DATASET EXTRACT:
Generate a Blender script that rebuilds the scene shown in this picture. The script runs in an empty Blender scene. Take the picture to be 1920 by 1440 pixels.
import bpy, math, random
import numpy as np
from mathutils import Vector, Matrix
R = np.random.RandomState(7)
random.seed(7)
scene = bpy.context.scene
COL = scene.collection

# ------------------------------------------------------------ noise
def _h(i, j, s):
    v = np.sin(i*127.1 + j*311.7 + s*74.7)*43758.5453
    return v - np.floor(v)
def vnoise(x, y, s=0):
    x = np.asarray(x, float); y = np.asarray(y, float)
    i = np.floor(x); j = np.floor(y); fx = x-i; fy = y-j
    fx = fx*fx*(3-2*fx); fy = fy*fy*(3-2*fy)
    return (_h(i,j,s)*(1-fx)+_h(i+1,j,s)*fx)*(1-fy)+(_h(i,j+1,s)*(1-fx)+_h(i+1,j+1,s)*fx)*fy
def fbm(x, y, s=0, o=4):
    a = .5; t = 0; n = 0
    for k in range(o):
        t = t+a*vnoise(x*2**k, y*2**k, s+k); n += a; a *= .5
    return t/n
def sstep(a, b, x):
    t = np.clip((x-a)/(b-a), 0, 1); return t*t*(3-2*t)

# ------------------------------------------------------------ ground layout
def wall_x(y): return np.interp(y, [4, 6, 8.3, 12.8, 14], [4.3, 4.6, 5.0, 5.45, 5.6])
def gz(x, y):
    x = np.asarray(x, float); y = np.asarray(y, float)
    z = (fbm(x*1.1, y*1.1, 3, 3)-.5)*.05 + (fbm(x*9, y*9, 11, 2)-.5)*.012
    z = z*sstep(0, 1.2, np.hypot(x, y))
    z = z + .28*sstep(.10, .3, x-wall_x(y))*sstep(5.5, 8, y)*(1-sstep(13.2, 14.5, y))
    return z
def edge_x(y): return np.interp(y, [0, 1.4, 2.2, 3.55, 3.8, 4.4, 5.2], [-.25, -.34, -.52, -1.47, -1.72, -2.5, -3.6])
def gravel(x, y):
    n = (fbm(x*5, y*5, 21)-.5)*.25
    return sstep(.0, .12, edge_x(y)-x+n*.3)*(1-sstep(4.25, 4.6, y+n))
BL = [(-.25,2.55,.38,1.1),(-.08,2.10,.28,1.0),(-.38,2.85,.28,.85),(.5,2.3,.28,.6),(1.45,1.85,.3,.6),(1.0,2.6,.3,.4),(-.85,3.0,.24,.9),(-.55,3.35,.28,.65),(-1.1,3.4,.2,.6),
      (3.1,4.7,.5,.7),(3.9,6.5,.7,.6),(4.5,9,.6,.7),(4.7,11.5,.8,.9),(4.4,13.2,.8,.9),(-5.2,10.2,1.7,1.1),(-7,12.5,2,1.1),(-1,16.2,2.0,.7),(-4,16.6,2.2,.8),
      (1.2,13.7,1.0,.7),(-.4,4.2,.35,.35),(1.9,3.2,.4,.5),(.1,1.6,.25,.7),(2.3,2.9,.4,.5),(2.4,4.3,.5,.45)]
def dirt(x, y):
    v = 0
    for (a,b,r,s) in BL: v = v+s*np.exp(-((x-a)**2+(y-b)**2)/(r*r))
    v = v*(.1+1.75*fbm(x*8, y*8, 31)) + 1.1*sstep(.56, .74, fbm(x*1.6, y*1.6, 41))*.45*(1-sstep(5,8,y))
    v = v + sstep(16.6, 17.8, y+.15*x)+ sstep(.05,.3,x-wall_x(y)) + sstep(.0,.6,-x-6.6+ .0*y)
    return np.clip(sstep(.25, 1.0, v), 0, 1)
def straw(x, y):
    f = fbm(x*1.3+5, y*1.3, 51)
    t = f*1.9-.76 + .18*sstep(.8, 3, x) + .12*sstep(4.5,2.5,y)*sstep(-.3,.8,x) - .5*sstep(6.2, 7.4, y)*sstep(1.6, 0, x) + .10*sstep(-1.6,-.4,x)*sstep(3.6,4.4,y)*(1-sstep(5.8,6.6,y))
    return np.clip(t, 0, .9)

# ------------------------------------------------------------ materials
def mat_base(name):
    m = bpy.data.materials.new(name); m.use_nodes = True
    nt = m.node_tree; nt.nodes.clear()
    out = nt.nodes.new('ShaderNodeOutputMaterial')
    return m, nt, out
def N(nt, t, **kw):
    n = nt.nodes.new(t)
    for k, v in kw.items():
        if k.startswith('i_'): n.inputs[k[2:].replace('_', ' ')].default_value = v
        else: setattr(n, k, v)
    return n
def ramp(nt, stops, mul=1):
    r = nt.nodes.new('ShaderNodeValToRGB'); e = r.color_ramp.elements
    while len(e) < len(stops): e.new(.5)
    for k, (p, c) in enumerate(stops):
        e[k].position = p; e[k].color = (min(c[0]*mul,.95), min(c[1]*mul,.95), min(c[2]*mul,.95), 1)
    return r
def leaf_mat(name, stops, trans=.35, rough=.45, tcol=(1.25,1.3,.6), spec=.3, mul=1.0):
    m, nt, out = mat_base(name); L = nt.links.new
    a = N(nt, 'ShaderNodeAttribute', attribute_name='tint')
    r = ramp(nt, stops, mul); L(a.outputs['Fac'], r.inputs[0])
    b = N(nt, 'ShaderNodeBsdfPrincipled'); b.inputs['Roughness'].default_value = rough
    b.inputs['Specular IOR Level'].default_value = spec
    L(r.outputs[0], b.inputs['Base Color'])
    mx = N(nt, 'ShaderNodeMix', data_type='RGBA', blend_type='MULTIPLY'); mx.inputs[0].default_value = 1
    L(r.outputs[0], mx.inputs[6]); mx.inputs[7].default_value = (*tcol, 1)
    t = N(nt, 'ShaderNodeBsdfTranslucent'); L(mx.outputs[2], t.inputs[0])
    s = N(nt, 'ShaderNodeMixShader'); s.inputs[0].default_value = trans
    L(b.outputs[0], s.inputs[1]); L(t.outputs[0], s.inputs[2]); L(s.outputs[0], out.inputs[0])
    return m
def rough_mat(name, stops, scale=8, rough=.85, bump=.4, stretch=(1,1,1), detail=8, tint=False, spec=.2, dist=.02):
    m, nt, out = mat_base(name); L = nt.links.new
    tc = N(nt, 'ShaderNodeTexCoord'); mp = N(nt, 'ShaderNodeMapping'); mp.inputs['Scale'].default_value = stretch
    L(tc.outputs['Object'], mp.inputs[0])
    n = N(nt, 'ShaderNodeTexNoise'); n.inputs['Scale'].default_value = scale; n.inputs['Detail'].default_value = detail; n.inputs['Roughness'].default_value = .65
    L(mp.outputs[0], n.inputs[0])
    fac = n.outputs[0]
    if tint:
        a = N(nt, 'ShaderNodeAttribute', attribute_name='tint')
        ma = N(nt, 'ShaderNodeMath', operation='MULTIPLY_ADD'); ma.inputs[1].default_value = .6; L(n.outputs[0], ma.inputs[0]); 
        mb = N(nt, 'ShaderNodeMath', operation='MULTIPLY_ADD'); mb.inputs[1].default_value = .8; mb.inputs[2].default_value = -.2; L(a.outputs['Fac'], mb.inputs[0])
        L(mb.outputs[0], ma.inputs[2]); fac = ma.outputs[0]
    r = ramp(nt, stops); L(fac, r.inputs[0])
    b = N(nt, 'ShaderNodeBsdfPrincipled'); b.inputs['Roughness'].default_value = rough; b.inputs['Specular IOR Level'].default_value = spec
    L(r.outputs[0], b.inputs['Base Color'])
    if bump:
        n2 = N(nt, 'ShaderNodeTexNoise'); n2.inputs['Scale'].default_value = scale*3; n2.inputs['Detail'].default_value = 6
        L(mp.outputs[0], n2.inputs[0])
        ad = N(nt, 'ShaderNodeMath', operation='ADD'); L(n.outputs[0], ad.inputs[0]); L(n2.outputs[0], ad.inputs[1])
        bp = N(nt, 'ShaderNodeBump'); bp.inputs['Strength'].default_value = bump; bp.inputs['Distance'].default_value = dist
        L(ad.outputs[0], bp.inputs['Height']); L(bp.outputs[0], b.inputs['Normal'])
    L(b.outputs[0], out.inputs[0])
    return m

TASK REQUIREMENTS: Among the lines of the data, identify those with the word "scene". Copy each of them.

EXERCISE ANSWER:
Generate a Blender script that rebuilds the scene shown in this picture. The script runs in an empty Blender scene. Take the picture to be 1920 by 1440 pixels.
scene = bpy.context.scene
COL = scene.collection